TASK DIRECTIONS =
Look below. Copy each line that has "Blender" in it.

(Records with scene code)
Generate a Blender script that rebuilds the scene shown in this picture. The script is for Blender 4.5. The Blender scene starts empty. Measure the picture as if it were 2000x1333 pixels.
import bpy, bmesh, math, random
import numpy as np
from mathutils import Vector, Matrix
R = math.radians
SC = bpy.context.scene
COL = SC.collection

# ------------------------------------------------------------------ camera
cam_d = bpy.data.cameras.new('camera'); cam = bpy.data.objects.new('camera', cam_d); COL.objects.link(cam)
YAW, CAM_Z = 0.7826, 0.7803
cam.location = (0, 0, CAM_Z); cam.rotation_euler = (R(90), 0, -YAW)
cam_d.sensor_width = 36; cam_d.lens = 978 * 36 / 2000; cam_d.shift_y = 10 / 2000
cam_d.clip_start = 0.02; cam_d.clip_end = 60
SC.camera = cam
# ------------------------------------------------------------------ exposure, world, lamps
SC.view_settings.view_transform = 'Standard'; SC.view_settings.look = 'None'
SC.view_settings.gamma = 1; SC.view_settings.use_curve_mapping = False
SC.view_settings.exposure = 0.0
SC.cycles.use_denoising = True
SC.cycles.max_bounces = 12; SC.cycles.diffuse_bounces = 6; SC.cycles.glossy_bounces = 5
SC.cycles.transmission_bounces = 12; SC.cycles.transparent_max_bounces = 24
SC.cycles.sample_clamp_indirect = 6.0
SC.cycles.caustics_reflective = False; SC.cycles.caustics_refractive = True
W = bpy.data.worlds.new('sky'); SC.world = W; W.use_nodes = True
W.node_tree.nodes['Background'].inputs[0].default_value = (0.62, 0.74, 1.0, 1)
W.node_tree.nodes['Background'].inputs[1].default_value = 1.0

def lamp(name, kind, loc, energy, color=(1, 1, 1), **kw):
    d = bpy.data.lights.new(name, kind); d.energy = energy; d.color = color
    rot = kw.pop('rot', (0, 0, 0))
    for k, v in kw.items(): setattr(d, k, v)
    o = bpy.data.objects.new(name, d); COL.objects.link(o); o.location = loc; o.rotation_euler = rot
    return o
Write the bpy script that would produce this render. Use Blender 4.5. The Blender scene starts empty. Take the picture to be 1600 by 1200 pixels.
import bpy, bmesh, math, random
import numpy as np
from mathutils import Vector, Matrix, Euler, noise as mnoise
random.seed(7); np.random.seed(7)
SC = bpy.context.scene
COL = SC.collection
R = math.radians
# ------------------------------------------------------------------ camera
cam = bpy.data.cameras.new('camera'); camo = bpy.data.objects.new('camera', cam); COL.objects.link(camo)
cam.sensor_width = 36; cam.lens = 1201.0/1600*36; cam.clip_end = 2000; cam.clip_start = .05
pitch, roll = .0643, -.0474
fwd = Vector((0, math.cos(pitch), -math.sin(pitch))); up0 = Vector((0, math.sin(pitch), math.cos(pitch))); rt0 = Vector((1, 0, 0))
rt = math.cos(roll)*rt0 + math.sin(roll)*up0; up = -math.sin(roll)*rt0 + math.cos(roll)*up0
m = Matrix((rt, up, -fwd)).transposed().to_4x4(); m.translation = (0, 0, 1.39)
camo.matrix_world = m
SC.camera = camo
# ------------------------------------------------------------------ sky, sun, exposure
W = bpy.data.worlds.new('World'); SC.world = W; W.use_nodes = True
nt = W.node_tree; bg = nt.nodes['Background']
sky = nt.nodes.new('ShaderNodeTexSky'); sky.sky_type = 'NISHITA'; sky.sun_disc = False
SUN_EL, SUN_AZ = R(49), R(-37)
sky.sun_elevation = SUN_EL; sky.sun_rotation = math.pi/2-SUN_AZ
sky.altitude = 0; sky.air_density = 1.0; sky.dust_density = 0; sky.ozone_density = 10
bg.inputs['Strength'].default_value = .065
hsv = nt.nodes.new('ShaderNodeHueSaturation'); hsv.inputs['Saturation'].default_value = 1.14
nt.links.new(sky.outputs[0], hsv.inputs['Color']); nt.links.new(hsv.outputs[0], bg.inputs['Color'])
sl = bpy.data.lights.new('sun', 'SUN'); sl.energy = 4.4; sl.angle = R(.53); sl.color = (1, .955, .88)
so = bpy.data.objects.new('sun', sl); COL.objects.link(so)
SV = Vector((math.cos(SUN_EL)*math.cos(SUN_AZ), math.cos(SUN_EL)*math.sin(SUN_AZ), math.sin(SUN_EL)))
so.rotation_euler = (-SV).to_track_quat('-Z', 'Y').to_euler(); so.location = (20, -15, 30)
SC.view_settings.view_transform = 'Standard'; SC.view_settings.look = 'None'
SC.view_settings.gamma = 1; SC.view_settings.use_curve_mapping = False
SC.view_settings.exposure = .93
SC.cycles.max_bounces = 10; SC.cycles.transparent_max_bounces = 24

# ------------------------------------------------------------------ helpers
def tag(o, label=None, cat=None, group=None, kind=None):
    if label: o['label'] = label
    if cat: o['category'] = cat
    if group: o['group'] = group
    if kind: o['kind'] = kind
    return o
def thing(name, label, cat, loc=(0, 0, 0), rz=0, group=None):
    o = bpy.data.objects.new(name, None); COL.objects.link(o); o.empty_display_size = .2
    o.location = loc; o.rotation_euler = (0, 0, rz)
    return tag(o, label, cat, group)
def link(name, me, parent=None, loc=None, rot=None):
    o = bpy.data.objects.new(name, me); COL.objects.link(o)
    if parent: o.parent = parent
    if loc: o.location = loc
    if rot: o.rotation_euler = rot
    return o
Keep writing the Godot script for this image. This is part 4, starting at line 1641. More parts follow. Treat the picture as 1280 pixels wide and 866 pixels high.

WRITTEN RESPONSE =
Generate a Blender script that rebuilds the scene shown in this picture. The script is for Blender 4.5. The Blender scene starts empty. Measure the picture as if it were 2000x1333 pixels.
Write the bpy script that would produce this render. Use Blender 4.5. The Blender scene starts empty. Take the picture to be 1600 by 1200 pixels.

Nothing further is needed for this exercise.